[Problem to work on] Only the lines from the start of the data through the line with "return Vector((x /" belong in the copy. Restate them word for word, minus the pictures.

[Data segment]
## START
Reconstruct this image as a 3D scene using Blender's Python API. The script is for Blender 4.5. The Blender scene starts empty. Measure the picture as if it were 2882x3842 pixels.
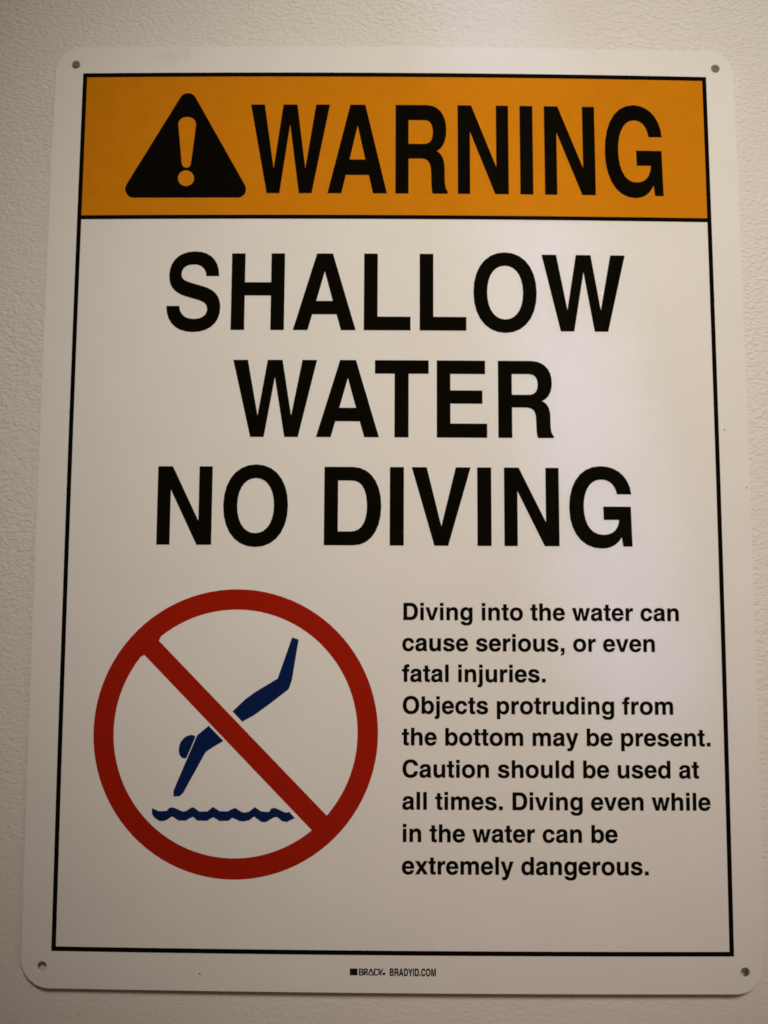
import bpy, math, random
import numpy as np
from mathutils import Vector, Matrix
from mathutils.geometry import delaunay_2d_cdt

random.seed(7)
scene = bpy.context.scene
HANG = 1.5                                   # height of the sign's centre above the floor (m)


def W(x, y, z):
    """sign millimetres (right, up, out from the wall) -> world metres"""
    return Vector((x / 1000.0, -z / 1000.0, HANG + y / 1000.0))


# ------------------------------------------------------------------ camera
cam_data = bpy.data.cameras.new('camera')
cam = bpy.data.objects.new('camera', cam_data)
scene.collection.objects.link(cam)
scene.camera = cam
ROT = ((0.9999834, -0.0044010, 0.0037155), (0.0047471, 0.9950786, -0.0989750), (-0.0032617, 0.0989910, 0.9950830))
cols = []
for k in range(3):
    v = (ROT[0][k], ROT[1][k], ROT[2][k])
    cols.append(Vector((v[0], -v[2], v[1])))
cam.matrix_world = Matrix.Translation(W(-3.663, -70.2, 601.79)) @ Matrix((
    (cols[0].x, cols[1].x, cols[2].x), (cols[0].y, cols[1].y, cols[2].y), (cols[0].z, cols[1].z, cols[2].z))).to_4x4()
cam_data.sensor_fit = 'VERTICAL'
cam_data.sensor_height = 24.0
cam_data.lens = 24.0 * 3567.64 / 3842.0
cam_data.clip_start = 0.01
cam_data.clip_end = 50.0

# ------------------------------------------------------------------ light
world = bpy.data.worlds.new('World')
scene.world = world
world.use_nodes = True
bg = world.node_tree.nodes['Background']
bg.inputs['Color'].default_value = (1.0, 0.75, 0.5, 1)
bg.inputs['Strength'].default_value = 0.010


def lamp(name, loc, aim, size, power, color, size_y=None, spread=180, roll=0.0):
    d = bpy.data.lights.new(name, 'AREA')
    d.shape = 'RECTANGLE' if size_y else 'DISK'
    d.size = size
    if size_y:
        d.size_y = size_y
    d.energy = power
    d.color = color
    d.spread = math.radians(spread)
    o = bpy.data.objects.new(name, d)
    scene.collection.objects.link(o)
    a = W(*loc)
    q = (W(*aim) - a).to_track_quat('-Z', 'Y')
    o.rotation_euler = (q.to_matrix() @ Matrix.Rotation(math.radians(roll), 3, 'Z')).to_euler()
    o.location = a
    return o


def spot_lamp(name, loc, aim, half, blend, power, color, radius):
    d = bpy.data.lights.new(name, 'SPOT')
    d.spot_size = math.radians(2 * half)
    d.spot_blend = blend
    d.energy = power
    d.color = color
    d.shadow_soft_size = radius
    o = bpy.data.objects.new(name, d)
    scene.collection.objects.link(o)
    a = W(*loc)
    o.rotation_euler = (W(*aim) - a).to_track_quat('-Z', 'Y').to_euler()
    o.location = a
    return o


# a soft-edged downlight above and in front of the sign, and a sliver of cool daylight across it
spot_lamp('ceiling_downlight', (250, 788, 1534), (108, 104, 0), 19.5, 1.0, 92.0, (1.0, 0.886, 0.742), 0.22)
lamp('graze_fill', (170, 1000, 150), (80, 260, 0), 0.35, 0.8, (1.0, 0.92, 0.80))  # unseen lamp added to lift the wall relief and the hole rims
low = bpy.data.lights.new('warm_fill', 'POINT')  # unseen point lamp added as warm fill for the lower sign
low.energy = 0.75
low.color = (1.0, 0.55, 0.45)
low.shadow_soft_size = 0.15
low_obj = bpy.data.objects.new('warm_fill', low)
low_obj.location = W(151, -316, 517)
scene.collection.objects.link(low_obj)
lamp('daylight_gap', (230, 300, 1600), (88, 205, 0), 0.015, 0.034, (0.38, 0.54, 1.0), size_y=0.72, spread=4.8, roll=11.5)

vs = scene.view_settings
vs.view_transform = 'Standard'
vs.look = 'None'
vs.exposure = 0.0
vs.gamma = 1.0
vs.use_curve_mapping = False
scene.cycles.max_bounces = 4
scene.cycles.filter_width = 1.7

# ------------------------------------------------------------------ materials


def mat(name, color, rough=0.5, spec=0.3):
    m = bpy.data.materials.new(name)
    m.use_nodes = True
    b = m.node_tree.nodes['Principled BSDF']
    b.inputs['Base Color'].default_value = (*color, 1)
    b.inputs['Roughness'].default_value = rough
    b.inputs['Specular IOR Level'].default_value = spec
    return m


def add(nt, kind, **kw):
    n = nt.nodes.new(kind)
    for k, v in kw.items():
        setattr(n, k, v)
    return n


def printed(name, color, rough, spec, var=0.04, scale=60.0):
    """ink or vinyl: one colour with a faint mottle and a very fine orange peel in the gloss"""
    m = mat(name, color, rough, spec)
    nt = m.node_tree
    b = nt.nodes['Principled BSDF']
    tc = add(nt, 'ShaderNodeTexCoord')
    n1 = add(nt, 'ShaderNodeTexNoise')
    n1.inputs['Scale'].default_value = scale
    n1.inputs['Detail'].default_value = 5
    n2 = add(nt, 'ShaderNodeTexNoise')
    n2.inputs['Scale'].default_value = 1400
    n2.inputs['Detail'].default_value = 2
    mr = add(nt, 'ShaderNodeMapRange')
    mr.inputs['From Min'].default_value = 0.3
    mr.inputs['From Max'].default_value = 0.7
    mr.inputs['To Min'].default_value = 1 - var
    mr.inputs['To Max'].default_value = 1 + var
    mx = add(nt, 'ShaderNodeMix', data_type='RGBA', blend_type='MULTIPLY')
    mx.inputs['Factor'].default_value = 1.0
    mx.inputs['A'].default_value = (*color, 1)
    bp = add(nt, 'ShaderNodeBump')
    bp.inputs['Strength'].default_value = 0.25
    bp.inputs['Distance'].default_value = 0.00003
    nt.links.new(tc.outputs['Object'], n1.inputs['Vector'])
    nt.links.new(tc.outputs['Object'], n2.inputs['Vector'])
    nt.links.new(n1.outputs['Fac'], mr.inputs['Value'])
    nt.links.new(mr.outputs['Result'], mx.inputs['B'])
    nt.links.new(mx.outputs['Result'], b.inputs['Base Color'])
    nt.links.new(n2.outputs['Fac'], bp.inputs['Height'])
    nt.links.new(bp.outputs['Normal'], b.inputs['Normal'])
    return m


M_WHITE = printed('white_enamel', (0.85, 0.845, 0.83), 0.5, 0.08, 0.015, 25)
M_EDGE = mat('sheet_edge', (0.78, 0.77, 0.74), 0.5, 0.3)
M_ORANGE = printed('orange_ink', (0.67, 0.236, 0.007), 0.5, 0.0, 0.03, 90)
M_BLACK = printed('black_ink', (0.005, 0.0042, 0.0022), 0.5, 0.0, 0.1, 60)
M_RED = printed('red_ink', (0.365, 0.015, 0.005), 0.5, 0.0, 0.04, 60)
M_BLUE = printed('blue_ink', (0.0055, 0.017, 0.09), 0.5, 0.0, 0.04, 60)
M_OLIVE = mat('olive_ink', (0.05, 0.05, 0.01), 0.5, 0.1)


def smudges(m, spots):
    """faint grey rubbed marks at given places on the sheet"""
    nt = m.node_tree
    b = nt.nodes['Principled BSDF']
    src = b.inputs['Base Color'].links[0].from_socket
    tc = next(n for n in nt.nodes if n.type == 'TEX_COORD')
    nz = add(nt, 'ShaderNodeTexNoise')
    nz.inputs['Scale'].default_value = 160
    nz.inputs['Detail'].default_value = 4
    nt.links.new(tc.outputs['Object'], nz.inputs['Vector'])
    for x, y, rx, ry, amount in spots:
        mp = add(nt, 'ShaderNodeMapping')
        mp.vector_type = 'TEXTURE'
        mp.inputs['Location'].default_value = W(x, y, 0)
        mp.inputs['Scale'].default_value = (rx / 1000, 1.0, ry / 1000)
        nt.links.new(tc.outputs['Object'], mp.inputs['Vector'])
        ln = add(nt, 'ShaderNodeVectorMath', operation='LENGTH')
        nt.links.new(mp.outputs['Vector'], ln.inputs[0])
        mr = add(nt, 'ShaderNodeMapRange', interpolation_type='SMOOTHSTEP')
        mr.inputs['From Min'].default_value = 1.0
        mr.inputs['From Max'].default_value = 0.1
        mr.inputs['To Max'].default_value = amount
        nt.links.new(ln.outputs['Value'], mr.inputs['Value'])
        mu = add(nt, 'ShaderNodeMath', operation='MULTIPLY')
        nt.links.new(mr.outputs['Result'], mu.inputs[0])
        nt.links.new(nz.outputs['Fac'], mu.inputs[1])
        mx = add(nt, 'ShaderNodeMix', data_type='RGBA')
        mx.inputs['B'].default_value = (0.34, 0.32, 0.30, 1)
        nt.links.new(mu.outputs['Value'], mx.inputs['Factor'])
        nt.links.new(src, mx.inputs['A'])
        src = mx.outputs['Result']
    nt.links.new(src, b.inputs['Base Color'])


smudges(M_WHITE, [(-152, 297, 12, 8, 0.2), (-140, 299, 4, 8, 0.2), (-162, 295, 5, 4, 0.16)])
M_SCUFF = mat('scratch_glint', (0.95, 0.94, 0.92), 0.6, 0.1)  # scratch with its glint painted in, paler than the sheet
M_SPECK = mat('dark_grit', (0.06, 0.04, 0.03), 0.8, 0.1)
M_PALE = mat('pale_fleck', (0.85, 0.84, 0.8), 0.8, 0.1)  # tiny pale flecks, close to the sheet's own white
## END
[Solution for this problem]
Reconstruct this image as a 3D scene using Blender's Python API. The script is for Blender 4.5. The Blender scene starts empty. Measure the picture as if it were 2882x3842 pixels.
import bpy, math, random
import numpy as np
from mathutils import Vector, Matrix
from mathutils.geometry import delaunay_2d_cdt

random.seed(7)
scene = bpy.context.scene
HANG = 1.5                                   # height of the sign's centre above the floor (m)


def W(x, y, z):
    """sign millimetres (right, up, out from the wall) -> world metres"""
    return Vector((x / 1000.0, -z / 1000.0, HANG + y / 1000.0))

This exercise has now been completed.